→ **Supplied records**

'''

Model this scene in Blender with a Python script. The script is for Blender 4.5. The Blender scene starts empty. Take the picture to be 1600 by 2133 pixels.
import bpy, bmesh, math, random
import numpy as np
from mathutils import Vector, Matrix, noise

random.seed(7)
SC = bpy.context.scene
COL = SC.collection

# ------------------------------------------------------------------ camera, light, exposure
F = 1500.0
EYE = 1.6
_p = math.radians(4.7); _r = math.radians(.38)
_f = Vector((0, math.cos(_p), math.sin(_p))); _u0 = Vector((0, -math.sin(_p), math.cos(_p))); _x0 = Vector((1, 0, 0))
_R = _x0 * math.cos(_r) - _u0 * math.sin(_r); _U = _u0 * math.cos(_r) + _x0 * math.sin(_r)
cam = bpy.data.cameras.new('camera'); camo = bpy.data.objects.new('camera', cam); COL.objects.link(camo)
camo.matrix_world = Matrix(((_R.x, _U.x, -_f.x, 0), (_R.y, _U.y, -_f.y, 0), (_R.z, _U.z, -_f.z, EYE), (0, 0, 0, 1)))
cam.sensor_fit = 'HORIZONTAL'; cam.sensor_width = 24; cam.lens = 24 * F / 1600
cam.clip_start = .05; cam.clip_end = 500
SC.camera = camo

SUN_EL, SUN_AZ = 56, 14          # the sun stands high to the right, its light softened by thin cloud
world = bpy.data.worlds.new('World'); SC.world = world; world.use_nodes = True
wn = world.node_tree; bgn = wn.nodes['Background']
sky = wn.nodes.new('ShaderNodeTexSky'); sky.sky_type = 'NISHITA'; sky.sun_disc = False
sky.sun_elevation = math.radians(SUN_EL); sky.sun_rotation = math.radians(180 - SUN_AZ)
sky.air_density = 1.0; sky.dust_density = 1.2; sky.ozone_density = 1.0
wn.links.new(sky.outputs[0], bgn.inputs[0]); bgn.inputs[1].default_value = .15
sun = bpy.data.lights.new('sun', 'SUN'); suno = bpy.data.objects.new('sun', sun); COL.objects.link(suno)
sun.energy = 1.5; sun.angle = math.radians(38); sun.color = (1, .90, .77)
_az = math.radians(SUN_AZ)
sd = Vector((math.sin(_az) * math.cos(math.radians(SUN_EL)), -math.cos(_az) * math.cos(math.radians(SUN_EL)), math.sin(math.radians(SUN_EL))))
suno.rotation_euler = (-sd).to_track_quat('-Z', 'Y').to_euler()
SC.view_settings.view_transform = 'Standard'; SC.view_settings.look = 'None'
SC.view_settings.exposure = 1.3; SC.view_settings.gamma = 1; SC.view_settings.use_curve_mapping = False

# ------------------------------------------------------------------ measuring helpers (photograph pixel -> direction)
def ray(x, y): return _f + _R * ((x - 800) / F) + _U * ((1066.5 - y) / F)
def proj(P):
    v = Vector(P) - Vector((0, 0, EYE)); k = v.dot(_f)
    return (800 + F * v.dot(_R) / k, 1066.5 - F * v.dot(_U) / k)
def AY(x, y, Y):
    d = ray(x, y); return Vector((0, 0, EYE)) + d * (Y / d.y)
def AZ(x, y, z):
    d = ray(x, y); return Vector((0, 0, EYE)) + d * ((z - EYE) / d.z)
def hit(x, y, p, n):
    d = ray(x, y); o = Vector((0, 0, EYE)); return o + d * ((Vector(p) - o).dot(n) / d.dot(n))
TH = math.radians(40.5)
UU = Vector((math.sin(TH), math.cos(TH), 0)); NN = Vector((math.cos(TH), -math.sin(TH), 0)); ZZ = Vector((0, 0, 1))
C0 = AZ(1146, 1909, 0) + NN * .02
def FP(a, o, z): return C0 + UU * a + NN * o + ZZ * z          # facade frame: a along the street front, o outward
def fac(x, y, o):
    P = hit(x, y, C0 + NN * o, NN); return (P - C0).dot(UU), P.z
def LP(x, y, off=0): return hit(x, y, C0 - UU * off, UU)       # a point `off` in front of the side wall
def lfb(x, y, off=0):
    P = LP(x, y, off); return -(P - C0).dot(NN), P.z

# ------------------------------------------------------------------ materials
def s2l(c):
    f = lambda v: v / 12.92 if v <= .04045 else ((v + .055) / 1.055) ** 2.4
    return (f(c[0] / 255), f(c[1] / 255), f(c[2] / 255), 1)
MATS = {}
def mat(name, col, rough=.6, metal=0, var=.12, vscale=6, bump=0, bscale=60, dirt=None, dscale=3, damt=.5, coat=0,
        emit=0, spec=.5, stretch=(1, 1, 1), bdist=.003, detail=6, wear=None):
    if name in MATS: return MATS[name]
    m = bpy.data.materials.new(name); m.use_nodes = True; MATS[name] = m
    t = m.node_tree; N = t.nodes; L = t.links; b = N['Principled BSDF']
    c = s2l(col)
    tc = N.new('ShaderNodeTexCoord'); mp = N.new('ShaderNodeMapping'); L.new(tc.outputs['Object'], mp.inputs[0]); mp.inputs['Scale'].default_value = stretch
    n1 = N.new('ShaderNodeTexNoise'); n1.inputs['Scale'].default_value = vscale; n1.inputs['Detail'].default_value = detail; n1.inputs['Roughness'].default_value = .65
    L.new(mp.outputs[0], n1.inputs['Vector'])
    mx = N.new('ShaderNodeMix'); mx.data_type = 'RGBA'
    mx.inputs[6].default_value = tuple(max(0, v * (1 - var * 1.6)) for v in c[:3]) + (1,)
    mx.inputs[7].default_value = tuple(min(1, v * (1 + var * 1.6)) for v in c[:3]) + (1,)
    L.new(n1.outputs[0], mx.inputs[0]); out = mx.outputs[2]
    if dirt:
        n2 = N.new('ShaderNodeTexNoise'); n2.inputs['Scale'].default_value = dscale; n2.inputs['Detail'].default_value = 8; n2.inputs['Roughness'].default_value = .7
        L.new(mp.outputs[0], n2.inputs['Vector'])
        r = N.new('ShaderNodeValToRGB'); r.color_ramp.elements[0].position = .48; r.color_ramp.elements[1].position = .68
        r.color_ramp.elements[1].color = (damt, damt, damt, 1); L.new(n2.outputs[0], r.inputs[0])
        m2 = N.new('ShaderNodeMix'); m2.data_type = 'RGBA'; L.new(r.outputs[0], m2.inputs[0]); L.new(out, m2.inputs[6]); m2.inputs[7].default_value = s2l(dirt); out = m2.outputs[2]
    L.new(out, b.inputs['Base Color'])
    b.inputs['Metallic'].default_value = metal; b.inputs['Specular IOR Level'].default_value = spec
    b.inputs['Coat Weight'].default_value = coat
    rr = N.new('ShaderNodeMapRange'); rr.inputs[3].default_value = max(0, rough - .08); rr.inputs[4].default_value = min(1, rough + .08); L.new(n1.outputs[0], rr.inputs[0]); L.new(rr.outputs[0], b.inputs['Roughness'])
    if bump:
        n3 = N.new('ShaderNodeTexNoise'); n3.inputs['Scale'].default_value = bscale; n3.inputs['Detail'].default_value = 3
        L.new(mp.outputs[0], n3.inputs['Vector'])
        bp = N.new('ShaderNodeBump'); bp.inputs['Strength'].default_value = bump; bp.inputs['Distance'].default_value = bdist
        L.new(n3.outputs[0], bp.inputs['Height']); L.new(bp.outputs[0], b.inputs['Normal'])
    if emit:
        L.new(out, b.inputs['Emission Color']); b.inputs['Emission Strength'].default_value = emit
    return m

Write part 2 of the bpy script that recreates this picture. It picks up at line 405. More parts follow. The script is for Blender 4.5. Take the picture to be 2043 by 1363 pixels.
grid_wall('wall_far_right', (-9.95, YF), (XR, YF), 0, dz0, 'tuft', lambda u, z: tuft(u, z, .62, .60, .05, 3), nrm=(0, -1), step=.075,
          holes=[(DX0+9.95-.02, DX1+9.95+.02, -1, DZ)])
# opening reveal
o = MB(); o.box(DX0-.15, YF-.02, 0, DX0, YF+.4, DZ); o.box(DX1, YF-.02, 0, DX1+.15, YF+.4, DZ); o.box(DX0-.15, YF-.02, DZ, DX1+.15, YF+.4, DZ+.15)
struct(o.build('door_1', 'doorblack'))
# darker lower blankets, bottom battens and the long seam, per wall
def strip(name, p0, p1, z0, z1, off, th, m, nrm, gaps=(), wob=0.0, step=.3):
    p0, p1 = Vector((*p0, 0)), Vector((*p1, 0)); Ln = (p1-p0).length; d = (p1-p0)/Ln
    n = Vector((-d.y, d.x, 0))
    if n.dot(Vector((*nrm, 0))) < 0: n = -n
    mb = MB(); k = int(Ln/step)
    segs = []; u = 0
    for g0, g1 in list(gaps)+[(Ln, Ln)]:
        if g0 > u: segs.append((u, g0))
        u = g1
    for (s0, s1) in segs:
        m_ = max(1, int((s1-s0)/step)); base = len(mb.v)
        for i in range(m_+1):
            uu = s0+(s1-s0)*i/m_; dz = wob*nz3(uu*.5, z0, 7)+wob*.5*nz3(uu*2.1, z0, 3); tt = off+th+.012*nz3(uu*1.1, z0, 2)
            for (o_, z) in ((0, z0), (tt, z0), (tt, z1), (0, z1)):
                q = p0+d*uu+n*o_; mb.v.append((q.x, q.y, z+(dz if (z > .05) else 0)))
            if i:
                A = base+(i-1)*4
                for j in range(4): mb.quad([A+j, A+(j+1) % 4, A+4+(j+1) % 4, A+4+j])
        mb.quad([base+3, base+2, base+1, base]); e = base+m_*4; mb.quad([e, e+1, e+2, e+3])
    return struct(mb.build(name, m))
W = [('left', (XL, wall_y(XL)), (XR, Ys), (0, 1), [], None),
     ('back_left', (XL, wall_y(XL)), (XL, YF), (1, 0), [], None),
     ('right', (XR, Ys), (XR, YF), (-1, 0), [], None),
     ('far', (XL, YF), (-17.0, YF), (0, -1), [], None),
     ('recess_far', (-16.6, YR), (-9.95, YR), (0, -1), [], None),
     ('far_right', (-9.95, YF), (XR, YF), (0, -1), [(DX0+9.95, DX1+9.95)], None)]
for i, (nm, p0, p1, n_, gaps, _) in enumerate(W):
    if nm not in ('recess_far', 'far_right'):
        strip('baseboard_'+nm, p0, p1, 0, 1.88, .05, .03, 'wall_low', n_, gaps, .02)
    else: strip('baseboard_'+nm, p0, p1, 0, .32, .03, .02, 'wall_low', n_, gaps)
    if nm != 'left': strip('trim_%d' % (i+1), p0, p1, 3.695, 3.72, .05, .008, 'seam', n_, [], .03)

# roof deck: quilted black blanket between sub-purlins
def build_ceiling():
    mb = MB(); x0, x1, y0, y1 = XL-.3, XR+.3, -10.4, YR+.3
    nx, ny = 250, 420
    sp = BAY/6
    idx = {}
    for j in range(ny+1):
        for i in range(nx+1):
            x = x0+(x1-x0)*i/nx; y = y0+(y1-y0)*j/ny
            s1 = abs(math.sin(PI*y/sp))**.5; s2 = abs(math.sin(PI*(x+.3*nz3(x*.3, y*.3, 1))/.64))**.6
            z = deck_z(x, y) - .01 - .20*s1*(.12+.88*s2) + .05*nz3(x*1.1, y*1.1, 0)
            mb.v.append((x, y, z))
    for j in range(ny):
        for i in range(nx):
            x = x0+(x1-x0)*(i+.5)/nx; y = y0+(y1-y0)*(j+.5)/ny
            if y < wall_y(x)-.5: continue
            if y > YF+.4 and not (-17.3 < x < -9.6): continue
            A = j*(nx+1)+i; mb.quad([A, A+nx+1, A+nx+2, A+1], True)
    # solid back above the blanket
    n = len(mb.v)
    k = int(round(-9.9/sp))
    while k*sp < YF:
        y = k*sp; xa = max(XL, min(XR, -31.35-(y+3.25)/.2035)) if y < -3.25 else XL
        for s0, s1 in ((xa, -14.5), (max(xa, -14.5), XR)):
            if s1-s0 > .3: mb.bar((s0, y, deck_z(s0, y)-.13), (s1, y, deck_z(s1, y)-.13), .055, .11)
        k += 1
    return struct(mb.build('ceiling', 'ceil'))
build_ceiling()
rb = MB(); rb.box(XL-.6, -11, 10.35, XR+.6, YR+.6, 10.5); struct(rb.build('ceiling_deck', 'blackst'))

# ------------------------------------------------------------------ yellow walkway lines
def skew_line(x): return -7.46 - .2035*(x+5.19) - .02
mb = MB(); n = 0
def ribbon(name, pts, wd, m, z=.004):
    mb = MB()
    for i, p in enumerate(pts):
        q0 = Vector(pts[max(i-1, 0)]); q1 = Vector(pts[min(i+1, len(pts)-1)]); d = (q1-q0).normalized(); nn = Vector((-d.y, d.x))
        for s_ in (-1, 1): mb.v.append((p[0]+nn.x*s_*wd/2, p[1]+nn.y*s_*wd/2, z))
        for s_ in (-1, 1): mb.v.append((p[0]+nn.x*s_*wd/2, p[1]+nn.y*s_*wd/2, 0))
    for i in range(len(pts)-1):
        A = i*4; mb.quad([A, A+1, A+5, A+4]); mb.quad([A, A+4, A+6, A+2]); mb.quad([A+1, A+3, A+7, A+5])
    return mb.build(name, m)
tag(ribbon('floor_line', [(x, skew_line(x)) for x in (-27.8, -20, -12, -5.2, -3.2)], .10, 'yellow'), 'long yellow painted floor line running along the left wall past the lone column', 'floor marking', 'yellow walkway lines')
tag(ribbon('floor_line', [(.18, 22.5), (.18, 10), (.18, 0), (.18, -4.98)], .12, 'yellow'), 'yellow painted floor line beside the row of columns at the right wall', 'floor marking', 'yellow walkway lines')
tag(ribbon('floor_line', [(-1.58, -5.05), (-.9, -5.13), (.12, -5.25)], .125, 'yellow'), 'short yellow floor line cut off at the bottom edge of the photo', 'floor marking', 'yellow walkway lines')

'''

→ **Task instructions**
Exactly as they appear, retype the lines from the start of the records through the line containing "COL = SC.collection".

→ **Written response**
Model this scene in Blender with a Python script. The script is for Blender 4.5. The Blender scene starts empty. Take the picture to be 1600 by 2133 pixels.
import bpy, bmesh, math, random
import numpy as np
from mathutils import Vector, Matrix, noise

random.seed(7)
SC = bpy.context.scene
COL = SC.collection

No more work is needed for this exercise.